The Latest from BZBI

Pesach and the Attributes of the Divine

Siyyum Bekhorim 5775/ 11 April 5775

April 17, 2015

I have been studying for the last year, and writing a new commentary on the classic mystical-ethicist treatise Tomar Devorah – The Palm Tree of Devorah by Rabbi Moses Cordovero.

Cordovero, known as the Ramak, was born around 1522 probably in or near the city of Cordova, but he spent most of his life in Sfat. He was one of the most accomplished Kabbalists of his day. It is important to contextualize 16th century Kabbalah in two respects that were particularly germane to Ramak. First, that all of the great Kabbalists agreed that before one could enter into the study of Kabbalah one had to achieve near perfection of one’s ethical character traits. Second, that ethical perfection was a necessary condition of having Torah – not the Torah of this world, but supernal Torah – attach itself to one’s being. Therefore, there was a tension between the kabbalists and the Talmudists – not an opposition but a tension, sometimes a tension evident in one individual. Such was the case, for instance, of Rabbi Joseph Karo, a younger contemporary of Cordovero and not only a great kabbalist, but also the author of the greatest code of Jewish law, the Shulchan Aruch.

In fact, there is a story told that one day the greatest of all kabbalists, Rabbi Isaac Luria, was in a state of great anxiety, could not calm his soul by any means. Suddenly he ordered his students to go and bring before him both Cordovero and Karo. His students rushed to do his bidding and soon Rabbi Karo arrived in the company of one group of students. However, the second group returned without Cordovero, but bearing the sad news that he had passed away only an hour earlier. Luria broke down and wept crying: “I only just realized that if we could bring Cordovero and Karo together, the Messiah would come and now it is too late.”

The story is meant, I think, to illustrate the general understanding of the tension between law and ethics in Jewish life. How easy it is for law to become the goal-observance of the law – rather than a tool for achieving holiness defined as ethical perfection. How, on the other hand, ethics without law can become the whim of the individual and how the Torah deftly connected the two whereas medieval Jewry and beyond saw the two often perceived as being separate – with law usually deemed to be more essential.

Cordovero was one of those who saw the Halacha as being insufficient. His idea of ethics demanded much more from people. Halacha was a minimal standard.

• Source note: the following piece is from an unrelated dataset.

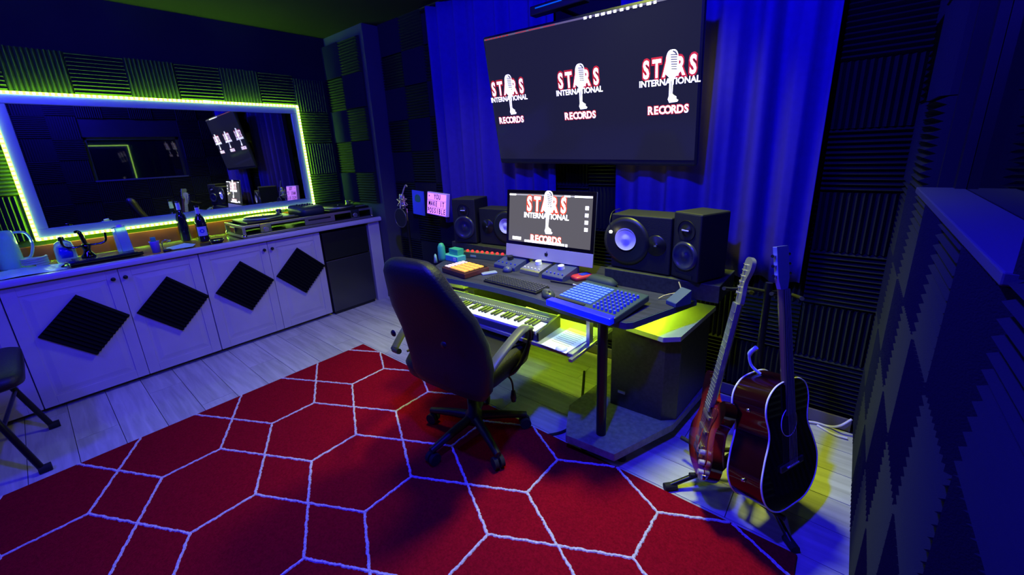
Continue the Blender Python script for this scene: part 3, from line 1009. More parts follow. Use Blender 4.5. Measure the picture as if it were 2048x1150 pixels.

In Tomar Devorah he begins with a quote from the prophet Micah. “Who is like you God who pardons iniquity, and removes transgression from the remnant of his heritage? He does not retain his wrath eternally for He is desirous of kindness. He will again be merciful to us. He will suppress our iniquities and You will cast into the depths of the sea all of their sins. Grant truth to Jacob, kindness to Abraham, as You have sworn to our forefathers from days of old.”

You may be familiar with this passage from the High Holy Day liturgy, particularly tashlich. It is called the 13 attributes of God or is seen as an expanded version of those 13 attributes as they first appear in the Book of Exodus (in case you were wondering if there was a connection to Pesach), Adonai, Adonai, Ayl rachum v’chanum , etc., also familiar to us from the High Holy Day liturgy.

Ramak expands the entire list of three divisions of Tomar Devorah explicating in great detail these 13 attributes. For today’s siyyum, I want to look at the last of the 13 middot and Ramak’s comments. This attribute is comprised of the phrase: “From days of old.” To summarize, Ramak teaches that this is the greatest attribute of God and contains all of the other attributes within it. It refers to the fact that when God looks upon the Jewish people and finds them without merit; when we are so worthless even the merit of our fathers cannot sufficiently tip the scales toward the positive, God then remembers us from “of old,” from our youth as a people. He remembered all our good deeds throughout the age and digs deeply, as it were, into all the goodness with which God sustains the world and finds a special dimension of forgiveness that recognizes that no people has never done anything good and on the basis of that good, He forgives.

However, Ramak is not interested in theology. He is interested in ethical behavior using the idea of Imitatio Dei as his guide. Thus in this case, he concludes that even if a person cannot find a single merit by which to forgive another person, Imitatio Dei requires that he look farther. Certainly that person has performed one good deed. Certainly he or she began life as innocent as every other human being. On that basis alone, Ramak teaches that the truly godly human must find it within him or herself to forgive. Not to forsake justice – the wrong must be accounted for, possibly punished, but we can separate the sinner from the sin; love the sinner and not the sin as we ask God to do, again, in the High Holy Day liturgy.

We live in an unredeemed world and Pesach with its paradigm of redemption reminds us of that. It is a world full of sin. But if there is any meaning to redemption at all, it must be for human beings to imitate the ways of God, not to allow that sinfulness to allow us to conclude that there is no hope. On the contrary, we are called to recognize that there is some good in everyone – even if it occurred many years ago and, therefore, they merit our forgiveness and our love. In this way will the redemption promised by this festival be made real.